As no exception to the law-of-the-case doctrine applies, the district court erred when it revisited the issue of whether NRS 38.310 applies. Accordingly, we reverse the district court's order granting summary judgment in Docket No. 85754 and remand for further proceedings consistent with this opinion. See Wickliffe v. Sunrise Hosp., Inc., 104 Nev. 777, 780, 766 P.2d 1322, 1324 (1988) (holding that violations of the law-of-the-case doctrine constitute reversible error). Further, because we reverse the district court's order granting summary judgment, TRHOA's appeal from the order denying its motion for attorney fees in Docket No. 86245 is moot. See Mizushima v. Sunset Ranch, Inc., 103 Nev. 259, 266, 737 P.2d 1158, 1162 (1987) (concluding that an order reversing and remanding rendered moot the "cross-appeal concerning the denial of [attorney] fees by the trial court"), overruled on other grounds by Turner v. Mandalay Sports Ent., LLC: 124 Nev. 213, 180 P.3d 1172 (2008); see also Solid v. Eighth Jud. Dist. Ct., 133 Nev. 118, 120, 393 P.3d 666, 670 (2017) (explaining the mootness doctrine and noting that subsequent events may render a case moot). We therefore dismiss the appeal in Docket No. 86245.

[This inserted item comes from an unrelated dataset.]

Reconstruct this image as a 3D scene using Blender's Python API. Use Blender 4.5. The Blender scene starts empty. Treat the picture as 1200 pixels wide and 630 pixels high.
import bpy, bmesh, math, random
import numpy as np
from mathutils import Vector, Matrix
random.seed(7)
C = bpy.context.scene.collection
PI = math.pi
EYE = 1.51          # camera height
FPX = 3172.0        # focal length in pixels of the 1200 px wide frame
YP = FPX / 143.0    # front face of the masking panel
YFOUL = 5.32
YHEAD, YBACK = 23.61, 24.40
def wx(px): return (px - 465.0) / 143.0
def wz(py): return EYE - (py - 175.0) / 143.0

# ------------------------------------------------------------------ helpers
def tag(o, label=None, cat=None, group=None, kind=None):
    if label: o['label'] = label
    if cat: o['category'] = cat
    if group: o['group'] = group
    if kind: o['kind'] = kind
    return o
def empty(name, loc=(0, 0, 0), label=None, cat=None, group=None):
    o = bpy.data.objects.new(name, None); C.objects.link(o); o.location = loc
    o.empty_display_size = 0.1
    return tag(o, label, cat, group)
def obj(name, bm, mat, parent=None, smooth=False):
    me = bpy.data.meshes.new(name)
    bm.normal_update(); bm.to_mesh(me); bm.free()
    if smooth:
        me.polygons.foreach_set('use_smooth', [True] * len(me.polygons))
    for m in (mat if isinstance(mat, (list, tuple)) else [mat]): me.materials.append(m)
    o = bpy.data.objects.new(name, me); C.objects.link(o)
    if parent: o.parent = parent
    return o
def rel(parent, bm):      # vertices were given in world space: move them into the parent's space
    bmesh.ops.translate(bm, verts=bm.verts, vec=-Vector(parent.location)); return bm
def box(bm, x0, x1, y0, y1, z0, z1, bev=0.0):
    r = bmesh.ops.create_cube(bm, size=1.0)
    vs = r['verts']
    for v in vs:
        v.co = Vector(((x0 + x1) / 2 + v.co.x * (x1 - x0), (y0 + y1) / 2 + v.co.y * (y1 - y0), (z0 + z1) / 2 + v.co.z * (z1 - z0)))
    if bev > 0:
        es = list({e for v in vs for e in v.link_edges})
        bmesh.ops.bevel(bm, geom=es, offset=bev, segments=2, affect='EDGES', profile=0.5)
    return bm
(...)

Because this issue is dispositive, we need not address the parties' remaining arguments.
CONCLUSION
The law-of-the-case doctrine requires deference to decisions made by a judge at each stage of a case. Thus, a judge should be reticent to revisit decisions made by another judge in the same case unless an exception to the law-of-the-case doctrine applies. Because the successor judge here revisited the identical issue that another judge had previously ruled upon, and because no exception to the law-of-the-case doctrine applies, the district court erred by granting summary judgment.
We concur: Pickering J. Parraguirre J.